Before I went all in into Crypto back in 2017, I went from being an intern into a financial & strategic planning manager at Walmart Mexico. I positioned myself very well at the beginning, hustled my way up and climbed four corporate positions in three years, something that usually took seven to ten years to the average employee in that company.
I was considered a Top Talent by Human Resources and a couple of VPs took me under their wing because of how useful I was in the meetings with the top dogs, providing numbers and insights live to their ears so they had powder to negotiate, parry attacks, and return the attack efficiently.
It was all about the numbers. I understood the numbers and the numbers liked me, we had a good relationship.
Daily Sales, supply chain efficiency, amount of customers per timetable, average ticket, growth... pretty boring stuff compared to the Crypto Space and way way less dramatic than the Hive Blockchain (lol).
But hey, the numbers were everything and I was pretty good at it. I used to look at numbers all day, and based on the charts and results I would make decisions, create strategies and then model execution plans for the stores to implement after creating a guide for dummies.

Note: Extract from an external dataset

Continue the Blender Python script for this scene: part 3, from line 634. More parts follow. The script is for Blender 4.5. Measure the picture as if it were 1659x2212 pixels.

Then I came to the Crypto Space thanks to Hive and after a few months of learning about our ecosystem, I started poking around other projects and concepts outside of our sphere, and by learning as much as possible from everyone who was willing to teach me, reading as much as available to the average rookie, and listening to as many podcasts - there were few back then - I realized that 99% of the projects were just playing it by ear, leveraging Hype and their community to achieve growth; an unsustainable growth that was bound to fail at one point. For most projects, the community is everything, including the revenue for the company. Their community was both the growth driver, and the revenue driver yield.
Now don't get me wrong, the community is key for every Company, especially in our space, in fact for us LeoFinance we consider the community our Layer Zero and most important part of the company, but it not our yield, it is not the source of the revenue for the Leo.
That's exactly what a community should be, a foundation. It shouldn't be a revenue driver by itself, using the people's bags to pump the project's.
You have to leverage your community to achieve growth while also providing value for them and giving them the tools so they also grow individually.
But for that you need numbers. You need metrics. You need goals.
And then, you need plans to achieve them. Strategies backed by numbers. Gameplans based on your user base behavior.
Of course, it was easy for me back in Walmart to put plans together when we had unlimited budget and I had people that would pull all the data for me, make charts and I all I did was analyze, plan and implement.
It's not so easy for Crypto projects, we are dealing with a whole different type of user base, customer behavior, economy behind, and most importantly, we're dealing with a completely different type of product.
But that doesn't mean we shouldn't approach our Crypto Companies as a business. On the contrary, our space is so new that any company that tracks and pushes growth the way big companies do will have a huge competitive advantage versus the ones playing it by ear.
Above I mentioned I'm head of growth and business development for Leo.
Every single Monday and Friday I wake up and the first thing I do is run numbers for every type of transaction our database handles for our ecosystem and then I get to the analysis part.
Yeah, we don't have an intern to run data for me, I have to do the leg work. It's fine, we're not a billion dollar company, we have to things differently.
Then, after analyzing the numbers, identifying patterns, predicting tendencies and forecasting EoM (End of Month) results while comparing them to our goals, I get to business.
I'm not gonna tell you how to create a strategy for your Crypto Company. Every single blockchain is different and has different patterns and user behavior.
We dwell in a space that is chill, full of frens and GMs, where we actually make connections that last.
But that doesn't mean we should approach our companies as a playground.
Start treating your project, no matter how big or smol it is, as a company. Approach your company as what it is, a Business.